Major damage occurred to the roof, which was formed of light, precast reinforced concrete panels topped by a layer of insulation and a tar and gravel weather topping. The explosion lifted and dropped the concrete panels on the girders where the panels broke and shattered, dropping large quantities of rubble and tar on the floor and contributing significantly to damage of equipment. The burning roof required the use of much water which flooded the floor to a 14 inch depth and also added to equipment damage.

Danger from falling. debris forbade access to the 'Hall: by investigating teams until July 11. The removal of the rubble has also impeded the investigation. At the time of the explosion the accelerator was in operation for two experiments, and a technical team from the MIT Bubble Chamber Group was in the Hall monitoring a program for filling the chamber with liquid hydrogen for the first time.
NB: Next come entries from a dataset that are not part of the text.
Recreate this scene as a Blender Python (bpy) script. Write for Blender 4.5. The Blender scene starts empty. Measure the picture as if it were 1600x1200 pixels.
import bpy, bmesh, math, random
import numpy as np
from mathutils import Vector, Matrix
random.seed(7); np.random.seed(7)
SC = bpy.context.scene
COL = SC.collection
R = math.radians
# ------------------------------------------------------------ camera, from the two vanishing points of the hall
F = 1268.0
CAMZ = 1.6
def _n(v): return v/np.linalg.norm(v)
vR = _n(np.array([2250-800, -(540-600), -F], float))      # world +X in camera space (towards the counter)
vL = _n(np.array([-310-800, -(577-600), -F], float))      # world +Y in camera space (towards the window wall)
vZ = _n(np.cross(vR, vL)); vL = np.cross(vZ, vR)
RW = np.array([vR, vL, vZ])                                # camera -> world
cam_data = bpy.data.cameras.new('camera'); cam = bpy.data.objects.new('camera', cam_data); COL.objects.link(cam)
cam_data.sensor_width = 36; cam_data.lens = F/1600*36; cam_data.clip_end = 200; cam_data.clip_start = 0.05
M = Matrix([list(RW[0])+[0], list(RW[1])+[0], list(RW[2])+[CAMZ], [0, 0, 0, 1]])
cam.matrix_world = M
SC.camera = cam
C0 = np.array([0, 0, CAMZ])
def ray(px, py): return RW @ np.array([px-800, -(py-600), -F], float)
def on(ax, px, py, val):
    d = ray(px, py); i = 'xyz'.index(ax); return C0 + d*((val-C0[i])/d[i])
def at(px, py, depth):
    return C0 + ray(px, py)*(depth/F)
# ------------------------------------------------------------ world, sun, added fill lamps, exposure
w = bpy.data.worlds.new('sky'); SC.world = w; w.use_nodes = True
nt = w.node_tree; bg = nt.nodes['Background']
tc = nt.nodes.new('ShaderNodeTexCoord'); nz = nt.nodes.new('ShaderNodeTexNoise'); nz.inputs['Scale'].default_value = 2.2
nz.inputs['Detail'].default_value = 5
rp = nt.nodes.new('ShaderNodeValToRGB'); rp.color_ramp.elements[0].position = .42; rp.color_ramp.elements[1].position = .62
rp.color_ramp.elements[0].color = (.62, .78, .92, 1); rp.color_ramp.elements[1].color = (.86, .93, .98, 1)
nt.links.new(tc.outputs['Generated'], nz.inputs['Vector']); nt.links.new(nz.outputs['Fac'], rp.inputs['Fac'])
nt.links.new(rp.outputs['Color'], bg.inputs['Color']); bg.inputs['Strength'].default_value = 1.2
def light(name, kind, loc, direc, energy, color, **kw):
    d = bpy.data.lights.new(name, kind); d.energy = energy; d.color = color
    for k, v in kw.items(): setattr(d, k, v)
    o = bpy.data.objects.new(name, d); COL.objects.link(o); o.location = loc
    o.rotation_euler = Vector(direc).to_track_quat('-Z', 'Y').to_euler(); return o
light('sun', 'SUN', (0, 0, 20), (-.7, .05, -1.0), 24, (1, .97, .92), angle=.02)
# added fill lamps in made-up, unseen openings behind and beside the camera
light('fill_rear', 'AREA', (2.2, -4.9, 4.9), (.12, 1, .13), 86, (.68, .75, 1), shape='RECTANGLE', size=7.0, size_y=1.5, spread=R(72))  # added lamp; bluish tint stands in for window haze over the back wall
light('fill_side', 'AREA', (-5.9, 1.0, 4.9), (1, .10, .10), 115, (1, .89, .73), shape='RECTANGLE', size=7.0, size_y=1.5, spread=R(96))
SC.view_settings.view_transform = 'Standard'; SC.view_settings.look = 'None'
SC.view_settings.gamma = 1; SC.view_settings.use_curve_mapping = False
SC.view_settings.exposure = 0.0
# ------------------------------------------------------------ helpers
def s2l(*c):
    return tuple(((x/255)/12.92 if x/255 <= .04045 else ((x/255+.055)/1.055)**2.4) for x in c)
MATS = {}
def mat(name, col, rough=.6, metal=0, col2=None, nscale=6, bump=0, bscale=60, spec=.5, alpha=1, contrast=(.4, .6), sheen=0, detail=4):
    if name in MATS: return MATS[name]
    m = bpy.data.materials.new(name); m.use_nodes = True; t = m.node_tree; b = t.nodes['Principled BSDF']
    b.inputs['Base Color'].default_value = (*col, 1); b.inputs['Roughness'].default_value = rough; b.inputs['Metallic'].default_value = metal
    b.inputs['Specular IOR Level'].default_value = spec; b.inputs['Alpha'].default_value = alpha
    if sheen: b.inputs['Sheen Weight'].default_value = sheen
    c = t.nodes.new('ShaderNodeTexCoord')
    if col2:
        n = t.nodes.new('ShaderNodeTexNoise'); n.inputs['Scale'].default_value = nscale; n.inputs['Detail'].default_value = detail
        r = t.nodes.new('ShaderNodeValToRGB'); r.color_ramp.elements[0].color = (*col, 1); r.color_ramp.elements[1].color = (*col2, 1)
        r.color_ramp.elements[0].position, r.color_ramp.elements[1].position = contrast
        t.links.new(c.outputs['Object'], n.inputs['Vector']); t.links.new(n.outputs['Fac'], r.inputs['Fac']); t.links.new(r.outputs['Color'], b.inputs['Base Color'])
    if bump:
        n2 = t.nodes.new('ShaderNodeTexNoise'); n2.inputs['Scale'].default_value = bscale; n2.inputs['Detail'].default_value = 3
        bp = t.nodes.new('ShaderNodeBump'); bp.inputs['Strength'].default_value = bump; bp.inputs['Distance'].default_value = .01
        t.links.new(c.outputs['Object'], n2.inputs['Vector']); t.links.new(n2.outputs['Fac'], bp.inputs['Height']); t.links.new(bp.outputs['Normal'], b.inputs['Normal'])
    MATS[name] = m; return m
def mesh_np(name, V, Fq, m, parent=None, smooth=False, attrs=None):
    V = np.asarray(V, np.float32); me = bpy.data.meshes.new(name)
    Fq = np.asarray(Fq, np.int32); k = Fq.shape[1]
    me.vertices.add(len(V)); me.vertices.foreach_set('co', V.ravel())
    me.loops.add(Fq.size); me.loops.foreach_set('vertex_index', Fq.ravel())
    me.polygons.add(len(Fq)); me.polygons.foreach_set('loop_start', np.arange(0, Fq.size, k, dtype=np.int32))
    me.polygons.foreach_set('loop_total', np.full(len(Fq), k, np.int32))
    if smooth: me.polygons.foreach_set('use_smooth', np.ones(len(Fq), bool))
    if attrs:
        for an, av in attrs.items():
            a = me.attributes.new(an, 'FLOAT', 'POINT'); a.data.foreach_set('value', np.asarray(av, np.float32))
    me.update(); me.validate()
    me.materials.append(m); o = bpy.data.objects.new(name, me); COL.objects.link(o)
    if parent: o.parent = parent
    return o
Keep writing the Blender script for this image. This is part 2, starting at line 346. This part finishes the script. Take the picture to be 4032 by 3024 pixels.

The Bubble Chamber was in the final stages of a 10 day continuous program of cooling-down and filling with liquid hydrogen for the first time, and was about 95% filled (about 500 liters).

The cryogenic system for the Bubble Chamber used helium as the working fluid in the expansion engine located adjacent to the Bubble Chamber. Low temperature helium gas was circulated through condensers in the upper portion of the Bubble Chamber, liquefying the hydrogen gas. The hydrogen from a battery of compressed gas tanks outside the building went through pressure reducing valves, a purifier and flow control valves to the Bubble Chamber.

Facts disclosed in the investigation to date are not considered sufficient to draw conclusions about the origin of the initial fire or explosion. Hydrogen from the Bubble Chamber system and flammable gas from some other source in the Experimental Hall both must be considered.